The first of these was the old Navigation Act of 1651. The measure adopted by the government of Cromwell had never been strenuously enforced. It was the peculiarity of all the early legislation of Great Britain relative to the colonies that it was either misdirected or permitted to lapse by disuse.
The colonies thus literally grew, with little home direction. After the navigation act had been nominally in force for eighty-two years it was revived and supplemented by another measure known as the Importation Act.
This statute, dating from the year 1733, was intended to be an actual device for controlling the commercial relations with the colonies. By the terms of the Act heavy duties were laid on all the sugar, molasses, and rum which should be imported into the colonies. The customs were exorbitant and were from the first evaded as far as possible by the American merchants.
This may be regarded as the first actual breach of justice on the one side and good faith on the other, as between the home government and the American dependencies of Great Britain.
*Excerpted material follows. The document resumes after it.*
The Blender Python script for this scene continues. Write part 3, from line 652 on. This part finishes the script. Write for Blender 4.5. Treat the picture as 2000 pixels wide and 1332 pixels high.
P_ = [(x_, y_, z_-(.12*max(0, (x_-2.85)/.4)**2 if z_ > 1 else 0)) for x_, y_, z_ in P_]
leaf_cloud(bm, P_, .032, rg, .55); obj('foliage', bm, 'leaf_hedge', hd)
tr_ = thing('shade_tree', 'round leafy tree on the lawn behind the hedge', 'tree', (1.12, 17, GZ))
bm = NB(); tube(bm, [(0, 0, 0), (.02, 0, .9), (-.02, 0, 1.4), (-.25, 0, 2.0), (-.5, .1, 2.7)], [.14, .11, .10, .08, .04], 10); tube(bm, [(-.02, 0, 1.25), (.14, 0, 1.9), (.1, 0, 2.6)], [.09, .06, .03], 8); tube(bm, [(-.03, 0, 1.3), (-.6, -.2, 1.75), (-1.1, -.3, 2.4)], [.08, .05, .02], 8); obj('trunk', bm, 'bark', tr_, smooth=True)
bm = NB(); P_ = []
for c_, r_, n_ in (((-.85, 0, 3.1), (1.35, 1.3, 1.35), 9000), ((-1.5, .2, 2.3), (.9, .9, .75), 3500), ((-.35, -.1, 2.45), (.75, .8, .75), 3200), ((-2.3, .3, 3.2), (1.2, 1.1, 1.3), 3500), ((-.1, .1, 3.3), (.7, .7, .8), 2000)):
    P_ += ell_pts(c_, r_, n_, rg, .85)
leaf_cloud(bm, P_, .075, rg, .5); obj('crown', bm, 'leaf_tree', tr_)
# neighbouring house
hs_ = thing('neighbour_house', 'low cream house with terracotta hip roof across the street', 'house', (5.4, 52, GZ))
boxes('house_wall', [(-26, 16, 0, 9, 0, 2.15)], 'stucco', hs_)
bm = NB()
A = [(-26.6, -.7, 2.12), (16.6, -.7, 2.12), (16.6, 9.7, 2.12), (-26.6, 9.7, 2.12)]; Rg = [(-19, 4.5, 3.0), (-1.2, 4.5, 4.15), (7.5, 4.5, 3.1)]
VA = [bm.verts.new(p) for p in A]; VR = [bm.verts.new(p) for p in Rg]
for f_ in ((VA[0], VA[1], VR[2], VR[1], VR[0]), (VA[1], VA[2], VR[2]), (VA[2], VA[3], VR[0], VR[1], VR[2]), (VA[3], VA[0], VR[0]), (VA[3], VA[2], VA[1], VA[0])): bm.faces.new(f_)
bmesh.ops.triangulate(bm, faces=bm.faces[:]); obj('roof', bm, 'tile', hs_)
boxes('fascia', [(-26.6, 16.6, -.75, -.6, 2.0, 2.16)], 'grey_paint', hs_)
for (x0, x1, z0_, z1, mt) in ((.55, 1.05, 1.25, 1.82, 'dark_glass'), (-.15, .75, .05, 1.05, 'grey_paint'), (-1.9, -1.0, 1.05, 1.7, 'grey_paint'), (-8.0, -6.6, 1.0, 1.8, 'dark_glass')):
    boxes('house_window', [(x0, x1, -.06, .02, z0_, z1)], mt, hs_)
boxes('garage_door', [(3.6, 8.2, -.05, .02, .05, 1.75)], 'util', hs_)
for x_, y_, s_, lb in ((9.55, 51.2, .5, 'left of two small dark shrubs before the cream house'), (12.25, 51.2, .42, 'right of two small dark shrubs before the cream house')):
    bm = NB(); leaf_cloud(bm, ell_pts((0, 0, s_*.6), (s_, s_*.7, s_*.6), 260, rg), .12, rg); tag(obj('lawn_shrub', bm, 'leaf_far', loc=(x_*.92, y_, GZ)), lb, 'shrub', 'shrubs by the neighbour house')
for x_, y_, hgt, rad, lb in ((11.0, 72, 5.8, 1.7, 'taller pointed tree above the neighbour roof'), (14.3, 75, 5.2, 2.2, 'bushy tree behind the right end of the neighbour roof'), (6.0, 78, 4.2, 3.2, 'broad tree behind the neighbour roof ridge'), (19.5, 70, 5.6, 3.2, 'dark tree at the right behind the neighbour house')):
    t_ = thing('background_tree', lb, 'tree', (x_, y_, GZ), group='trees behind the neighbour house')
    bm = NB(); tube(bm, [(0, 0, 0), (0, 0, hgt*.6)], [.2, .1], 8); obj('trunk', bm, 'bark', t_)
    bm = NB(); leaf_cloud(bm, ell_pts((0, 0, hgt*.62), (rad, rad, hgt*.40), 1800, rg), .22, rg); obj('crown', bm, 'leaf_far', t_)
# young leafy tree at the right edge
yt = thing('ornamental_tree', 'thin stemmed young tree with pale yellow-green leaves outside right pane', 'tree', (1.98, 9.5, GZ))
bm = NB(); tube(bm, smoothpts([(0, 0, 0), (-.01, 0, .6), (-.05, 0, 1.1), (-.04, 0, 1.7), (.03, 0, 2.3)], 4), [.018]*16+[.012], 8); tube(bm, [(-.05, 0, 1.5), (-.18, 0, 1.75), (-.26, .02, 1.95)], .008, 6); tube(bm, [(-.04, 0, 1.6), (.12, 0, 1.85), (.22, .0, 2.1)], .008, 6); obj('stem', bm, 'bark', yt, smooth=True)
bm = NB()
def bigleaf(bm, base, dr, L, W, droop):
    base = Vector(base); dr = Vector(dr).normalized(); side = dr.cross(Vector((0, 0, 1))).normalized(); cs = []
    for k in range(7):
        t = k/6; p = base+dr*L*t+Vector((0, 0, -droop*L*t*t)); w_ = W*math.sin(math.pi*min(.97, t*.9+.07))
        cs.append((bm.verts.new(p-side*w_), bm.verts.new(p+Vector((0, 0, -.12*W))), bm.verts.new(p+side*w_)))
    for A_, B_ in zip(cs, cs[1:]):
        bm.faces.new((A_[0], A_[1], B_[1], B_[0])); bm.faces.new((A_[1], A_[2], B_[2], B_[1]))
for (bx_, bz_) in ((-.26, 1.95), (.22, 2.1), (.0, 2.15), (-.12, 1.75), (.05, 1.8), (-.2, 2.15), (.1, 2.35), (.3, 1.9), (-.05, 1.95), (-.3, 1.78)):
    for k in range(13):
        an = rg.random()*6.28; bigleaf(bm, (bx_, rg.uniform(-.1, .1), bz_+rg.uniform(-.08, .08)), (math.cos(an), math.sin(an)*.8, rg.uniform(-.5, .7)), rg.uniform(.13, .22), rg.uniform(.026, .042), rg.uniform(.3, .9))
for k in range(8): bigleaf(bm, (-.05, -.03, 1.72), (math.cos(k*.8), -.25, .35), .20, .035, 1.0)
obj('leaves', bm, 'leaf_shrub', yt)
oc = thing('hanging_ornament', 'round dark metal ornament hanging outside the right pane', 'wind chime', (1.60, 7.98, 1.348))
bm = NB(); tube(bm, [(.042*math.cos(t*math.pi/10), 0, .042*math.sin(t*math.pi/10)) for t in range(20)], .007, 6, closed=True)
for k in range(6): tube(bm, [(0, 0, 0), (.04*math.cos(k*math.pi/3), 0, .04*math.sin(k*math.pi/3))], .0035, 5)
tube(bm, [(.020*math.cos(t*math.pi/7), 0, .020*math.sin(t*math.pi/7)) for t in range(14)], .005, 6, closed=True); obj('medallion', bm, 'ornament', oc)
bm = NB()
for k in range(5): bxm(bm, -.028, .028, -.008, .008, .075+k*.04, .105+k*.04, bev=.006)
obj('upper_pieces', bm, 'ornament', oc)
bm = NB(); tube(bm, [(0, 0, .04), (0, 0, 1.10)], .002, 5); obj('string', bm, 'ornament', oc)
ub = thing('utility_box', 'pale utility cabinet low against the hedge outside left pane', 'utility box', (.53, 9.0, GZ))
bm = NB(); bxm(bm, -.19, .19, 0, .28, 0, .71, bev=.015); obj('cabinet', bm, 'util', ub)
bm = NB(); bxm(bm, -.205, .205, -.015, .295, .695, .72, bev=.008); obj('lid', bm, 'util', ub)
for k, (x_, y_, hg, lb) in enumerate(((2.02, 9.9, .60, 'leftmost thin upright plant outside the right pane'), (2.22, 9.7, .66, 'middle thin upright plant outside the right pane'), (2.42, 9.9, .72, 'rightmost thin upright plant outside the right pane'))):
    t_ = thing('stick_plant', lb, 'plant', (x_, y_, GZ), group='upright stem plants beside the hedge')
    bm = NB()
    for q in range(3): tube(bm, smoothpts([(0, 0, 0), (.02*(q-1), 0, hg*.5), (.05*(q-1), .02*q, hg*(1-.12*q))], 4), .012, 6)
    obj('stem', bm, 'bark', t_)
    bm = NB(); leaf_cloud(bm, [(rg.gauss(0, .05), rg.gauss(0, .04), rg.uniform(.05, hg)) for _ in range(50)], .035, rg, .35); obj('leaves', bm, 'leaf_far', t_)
The reader will note that the question at issue was from the first commercial. It was a question of taking something from the colonists and of giving no equivalent, either in value or political rights. Had the American colonists been willing to be taxed and searched without an equivalent, then would there have been no revolution.
It will be noted from the nature of the question that the issue, since it was a matter of the merchants, was also a matter of the cities. For the merchant and the city go together. With the country folk of the pre-revolutionary era, the faultfinding and dispute related always to political questions proper—to questions of rights as between the king and his subjects; to questions of institutional forms, the best method of governing, etc.
All of these matters, however, could have been easily adjusted, and if there were an "if" in history they would have been adjusted without revolution and without independence. The commercial question, however, involving money rights, and implying the privilege and power of the Mother Country to take from the Colonists their property, however small the amount, could but engender resistance, and if the claim were not relinquished could but lead to war and disruption.
The neglected growth of the Colonies had in the meantime established in the seaboard towns of America, usages and customs which were repugnant to British notions of regular and orderly government. The commercial life had taken a form of its own.
The Americans had built ships and warehouses. They had engaged in commerce as they would. They had made their trade as free as possible. They had ignored the old Navigation Act, and when the Importation Act was passed, it confronted a condition in America.